--- begin ---

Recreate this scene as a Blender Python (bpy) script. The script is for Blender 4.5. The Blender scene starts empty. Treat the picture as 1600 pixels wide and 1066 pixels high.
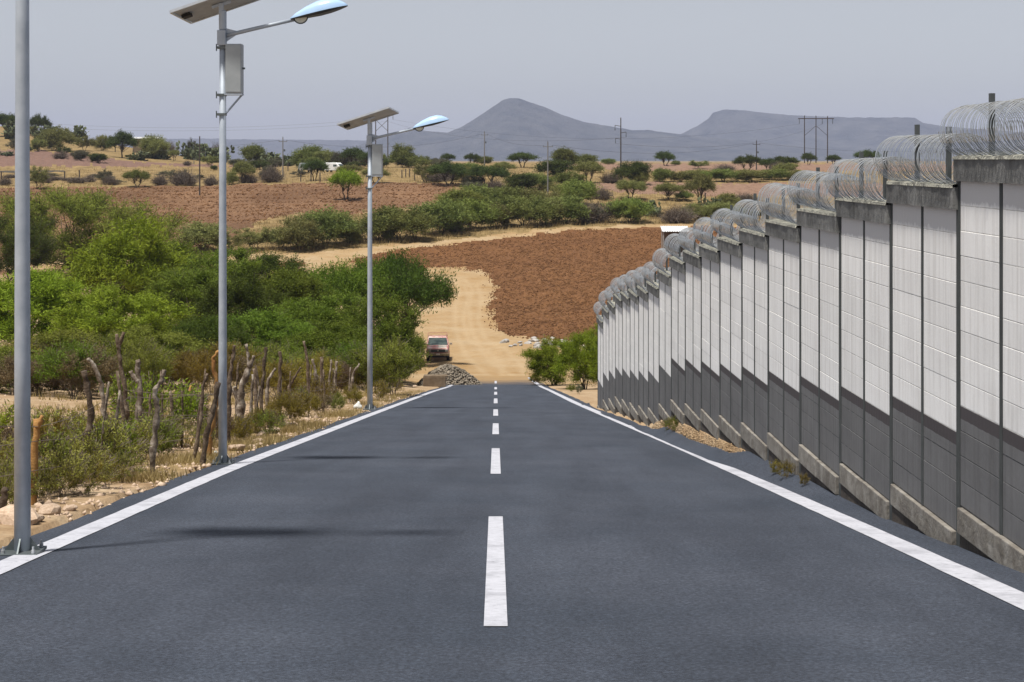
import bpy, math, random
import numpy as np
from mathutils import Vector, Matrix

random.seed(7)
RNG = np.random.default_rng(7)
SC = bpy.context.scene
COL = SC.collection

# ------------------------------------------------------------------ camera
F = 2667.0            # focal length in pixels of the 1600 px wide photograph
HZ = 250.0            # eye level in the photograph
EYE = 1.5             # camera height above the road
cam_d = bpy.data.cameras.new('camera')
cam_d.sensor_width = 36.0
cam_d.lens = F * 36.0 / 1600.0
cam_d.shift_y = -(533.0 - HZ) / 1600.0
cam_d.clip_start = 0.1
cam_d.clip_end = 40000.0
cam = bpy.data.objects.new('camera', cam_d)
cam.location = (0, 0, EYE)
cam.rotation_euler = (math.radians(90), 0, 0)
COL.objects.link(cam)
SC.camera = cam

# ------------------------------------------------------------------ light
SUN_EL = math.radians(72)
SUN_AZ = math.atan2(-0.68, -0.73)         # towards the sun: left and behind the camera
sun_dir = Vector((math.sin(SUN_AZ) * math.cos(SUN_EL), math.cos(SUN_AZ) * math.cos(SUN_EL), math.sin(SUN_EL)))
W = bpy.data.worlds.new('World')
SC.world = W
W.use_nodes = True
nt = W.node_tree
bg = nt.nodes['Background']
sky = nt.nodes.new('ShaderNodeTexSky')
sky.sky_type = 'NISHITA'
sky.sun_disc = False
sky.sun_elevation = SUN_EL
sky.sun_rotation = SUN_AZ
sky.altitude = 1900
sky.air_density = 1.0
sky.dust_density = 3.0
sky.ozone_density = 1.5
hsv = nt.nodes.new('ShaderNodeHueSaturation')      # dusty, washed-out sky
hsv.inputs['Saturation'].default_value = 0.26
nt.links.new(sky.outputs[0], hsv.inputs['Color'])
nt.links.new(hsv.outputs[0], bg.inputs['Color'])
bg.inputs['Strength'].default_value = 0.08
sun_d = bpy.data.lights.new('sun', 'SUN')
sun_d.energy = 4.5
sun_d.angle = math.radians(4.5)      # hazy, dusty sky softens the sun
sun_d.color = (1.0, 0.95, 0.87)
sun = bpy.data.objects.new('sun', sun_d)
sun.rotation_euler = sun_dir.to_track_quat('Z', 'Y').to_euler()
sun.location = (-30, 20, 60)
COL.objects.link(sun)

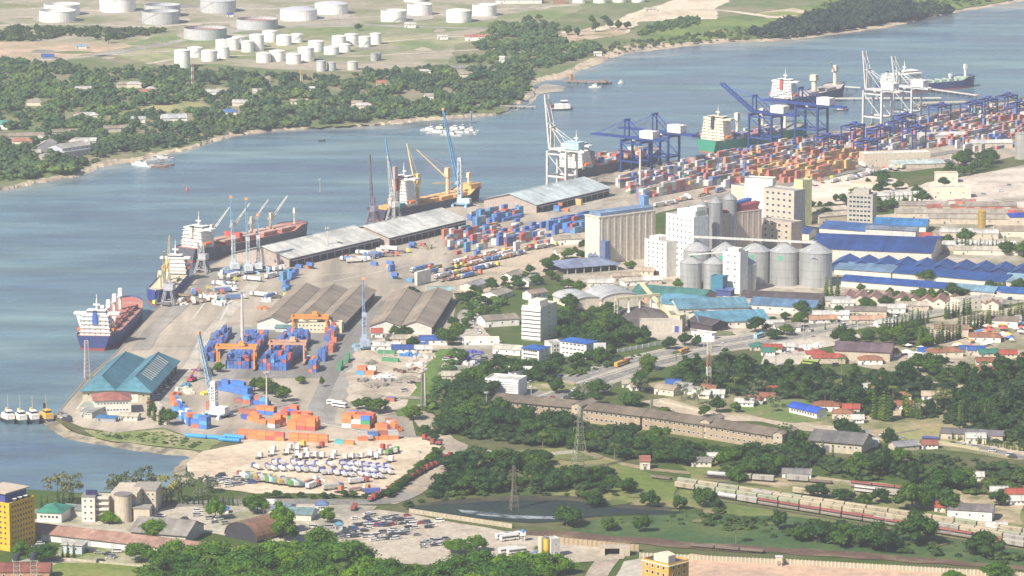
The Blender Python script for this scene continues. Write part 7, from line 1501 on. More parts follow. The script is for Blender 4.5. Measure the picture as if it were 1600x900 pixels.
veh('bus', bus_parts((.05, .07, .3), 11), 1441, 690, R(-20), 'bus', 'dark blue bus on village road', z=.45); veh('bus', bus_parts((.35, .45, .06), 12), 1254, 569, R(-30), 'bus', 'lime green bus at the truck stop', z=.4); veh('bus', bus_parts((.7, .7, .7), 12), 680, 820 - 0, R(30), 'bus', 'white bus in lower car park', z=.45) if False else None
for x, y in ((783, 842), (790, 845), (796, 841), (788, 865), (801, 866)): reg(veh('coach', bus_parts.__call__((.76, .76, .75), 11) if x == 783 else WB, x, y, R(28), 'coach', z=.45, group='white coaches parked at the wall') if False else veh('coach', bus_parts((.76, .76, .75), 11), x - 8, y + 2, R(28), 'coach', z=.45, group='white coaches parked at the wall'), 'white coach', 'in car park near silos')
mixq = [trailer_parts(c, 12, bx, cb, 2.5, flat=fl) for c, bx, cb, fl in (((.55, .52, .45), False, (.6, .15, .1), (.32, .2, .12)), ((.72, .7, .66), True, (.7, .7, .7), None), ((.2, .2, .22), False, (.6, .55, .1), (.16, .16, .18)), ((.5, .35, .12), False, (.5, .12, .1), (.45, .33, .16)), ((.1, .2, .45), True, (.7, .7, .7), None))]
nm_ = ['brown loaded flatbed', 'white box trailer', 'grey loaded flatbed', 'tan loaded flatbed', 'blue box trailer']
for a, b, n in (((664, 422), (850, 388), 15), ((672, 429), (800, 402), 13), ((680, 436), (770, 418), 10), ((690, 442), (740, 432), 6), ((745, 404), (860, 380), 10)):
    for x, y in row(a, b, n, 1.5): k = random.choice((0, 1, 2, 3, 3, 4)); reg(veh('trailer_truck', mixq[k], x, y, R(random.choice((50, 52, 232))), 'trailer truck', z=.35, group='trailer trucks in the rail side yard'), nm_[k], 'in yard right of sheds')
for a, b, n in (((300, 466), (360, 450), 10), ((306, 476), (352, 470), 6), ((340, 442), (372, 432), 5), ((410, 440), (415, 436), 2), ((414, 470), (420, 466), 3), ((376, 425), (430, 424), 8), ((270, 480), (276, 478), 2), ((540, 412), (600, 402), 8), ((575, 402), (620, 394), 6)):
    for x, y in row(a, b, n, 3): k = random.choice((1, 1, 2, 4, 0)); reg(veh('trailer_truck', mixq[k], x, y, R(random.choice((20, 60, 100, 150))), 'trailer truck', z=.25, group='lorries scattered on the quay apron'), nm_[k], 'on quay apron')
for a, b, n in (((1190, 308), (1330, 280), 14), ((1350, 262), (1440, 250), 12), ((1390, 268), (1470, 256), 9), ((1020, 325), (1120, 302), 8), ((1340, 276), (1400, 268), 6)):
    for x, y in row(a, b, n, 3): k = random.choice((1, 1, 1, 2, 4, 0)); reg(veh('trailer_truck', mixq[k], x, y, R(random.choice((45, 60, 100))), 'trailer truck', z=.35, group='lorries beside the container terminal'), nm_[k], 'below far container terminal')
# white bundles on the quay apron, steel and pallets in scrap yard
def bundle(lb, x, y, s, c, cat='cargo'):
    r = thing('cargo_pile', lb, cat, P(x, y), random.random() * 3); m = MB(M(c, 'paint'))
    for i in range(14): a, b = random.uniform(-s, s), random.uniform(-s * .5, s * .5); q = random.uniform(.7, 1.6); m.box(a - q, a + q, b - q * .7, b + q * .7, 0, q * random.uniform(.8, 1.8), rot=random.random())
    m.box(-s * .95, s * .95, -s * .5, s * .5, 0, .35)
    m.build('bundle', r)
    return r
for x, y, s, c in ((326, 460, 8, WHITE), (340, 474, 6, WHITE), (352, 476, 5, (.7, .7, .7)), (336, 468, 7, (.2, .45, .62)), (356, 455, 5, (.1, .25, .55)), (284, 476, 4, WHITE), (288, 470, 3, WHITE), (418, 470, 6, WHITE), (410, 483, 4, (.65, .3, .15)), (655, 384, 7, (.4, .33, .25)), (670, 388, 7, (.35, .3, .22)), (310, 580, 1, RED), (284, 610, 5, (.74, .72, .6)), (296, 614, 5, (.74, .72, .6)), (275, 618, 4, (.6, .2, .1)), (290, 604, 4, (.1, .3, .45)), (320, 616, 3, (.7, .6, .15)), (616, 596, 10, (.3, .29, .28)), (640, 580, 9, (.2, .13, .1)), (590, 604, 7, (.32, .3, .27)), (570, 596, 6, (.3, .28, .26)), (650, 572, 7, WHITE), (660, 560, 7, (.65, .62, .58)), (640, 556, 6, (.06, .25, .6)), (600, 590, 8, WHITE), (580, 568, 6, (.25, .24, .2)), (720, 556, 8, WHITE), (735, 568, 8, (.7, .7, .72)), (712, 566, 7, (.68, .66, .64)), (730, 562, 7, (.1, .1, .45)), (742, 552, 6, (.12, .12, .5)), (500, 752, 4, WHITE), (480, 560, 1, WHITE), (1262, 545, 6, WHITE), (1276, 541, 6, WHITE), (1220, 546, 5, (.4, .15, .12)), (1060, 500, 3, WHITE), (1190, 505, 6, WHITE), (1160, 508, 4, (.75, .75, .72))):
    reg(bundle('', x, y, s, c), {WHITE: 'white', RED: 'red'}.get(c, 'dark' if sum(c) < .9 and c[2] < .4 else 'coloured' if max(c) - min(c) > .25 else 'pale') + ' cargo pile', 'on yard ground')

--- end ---

Exercise brief –
Please take the lines from the beginning of the data above through the line holding "COL = SC.collection" and transcribe them exactly, without any pictures.

Correct answer –
Recreate this scene as a Blender Python (bpy) script. The script is for Blender 4.5. The Blender scene starts empty. Treat the picture as 1600 pixels wide and 1066 pixels high.
import bpy, math, random
import numpy as np
from mathutils import Vector, Matrix

random.seed(7)
RNG = np.random.default_rng(7)
SC = bpy.context.scene
COL = SC.collection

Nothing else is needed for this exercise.